Witam. Mam problem z działaniem pewnego programu w C++. Dopiero uczę się programowania obiektowego (właściwie to w tej chwili uczę się samych jego podstaw) i mam pewien problem, z którym sobie nie potrafię poradzić. Otóż mam podane dwie klasy: TString
(zawierająca tablicę *char
, zmienną int
mówiącą o długości tablicy i metodę print()
, drukującą ten string na ekranie konsoli) oraz Kolor
(zmienne R, G i B,
pole nazwa
typu TString
i metodę print()
, wypisującą zawartość tej klasy na ekranie). Stworzenie konstruktorów, metody i destruktora dla TString
nie było większym problemem i wszystko z tego co wiem działa jak należy, problem pojawia się przy konstruktorach dla klasy Kolor
.
Otóż, jednym z poleceń jest napisanie konstruktora z parametrem TString
. Zgodnie z logiką przypisuję jego wartość do pola nazwa
i normalnie z niego korzystam. Problemów nie ma, metoda print()
wypisuje całą zawartość klasy Kolor
łącznie z polem typu TString
i wszystko jest ok. Problem zaczyna się wtedy, gdy dochodzi do uruchamiania się destruktorów jeden po drugim - w pewnym momencie program próbuje usunąć o jedną klasę za dużo... ale najpierw dam kod, żeby było wiadomo o co chodzi.
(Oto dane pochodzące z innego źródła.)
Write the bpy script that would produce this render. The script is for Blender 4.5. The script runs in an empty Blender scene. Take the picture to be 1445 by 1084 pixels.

Pominę wszystkie include i using namespace std, szkoda się z tym powtarzać.
// PLIK TString.h
class TString
{
private:
int len;
char *str;
public:
inline void print()
{
for (int i=0;i<len;i++)
cout<<*(str+i);
cout<<endl;
}
TString();
TString(char *ArgS);
TString(char *ArgS, int ArgI);
~TString();
};
// PLIK TString.cpp
TString::TString()
{
cout<<"Konstruktor bezargumentowy TString"<<endl;
len=0;
str=0;
}
TString::TString(char *String)
{
cout<<"Konstruktor z argumentem char* TString"<<endl;
len=strlen(String);
str=new char[len];
for (int i=0;i<len;i++)
*(str+i)=*(String+i); //strcpy(str,String);
}
TString::TString(char *String, int Dlug)
{
cout<<"Konstruktor z dwoma argumentami char* i int TString"<<endl;
len=Dlug;
str=new char[len];
for (int i=0;i<len;i++)
*(str+i)=*(String+i);
}
TString::~TString()
{
cout<<"Destruktor TString"<<endl;
if (str)
delete []str;
}
// PLIK Kolor.h
class Kolor
{
private:
int R,G,B;
TString nazwa;
public:
inline void print()
{
cout<<"R: "<<R<<endl;
cout<<"G: "<<G<<endl;
cout<<"B: "<<B<<endl;
cout<<"Nazwa: ";
nazwa.print();
}
Kolor();
Kolor(TString *ArgT);
~Kolor();
};
// PLIK Kolor.cpp
Kolor::Kolor()
{
cout << "Konstruktor bezargumentowy Kolor" << endl;
R=G=B=0;
}
Kolor::Kolor(TString *ArgT)
{
cout << "Konstruktor z jednym argumentem TString Kolor" << endl;
R=3; G=5; B=88;
nazwa=*ArgT;
}
Kolor::~Kolor()
{
cout << "Destruktor Kolor" << endl;
//nazwa.~TString();
}
// PLIK main.cpp
int _tmain(int argc, _TCHAR* argv[])
{
TString firstname("Imie");
firstname.print();
TString lastname("Nazwisko");
lastname.print();
Kolor COSTAM(&firstname);
COSTAM.print();
return 0;
}
To co się dzieje rozumiem tak: polu nazwa
w klasie Kolor
przypisany zostaje firstname
. Problem w tym, że teraz obie nazwy wskazują na jedną klasę, więc przy próbie uruchomienia drugiego destruktora program wykrzacza się (bo nie ma już czego usunąć). Problem leży w tym, że kompletnie nie mam pojęcia, w jaki sposób napisać to tak, żeby program działał. Jesteście w stanie wytknąć mi wszystkie możliwe błędy w kodzie (przede wszystkim ten, który uniemożliwia mi zakończenie tego programu bez wykrzaczenia się)? Byłbym bardzo wdzięczny.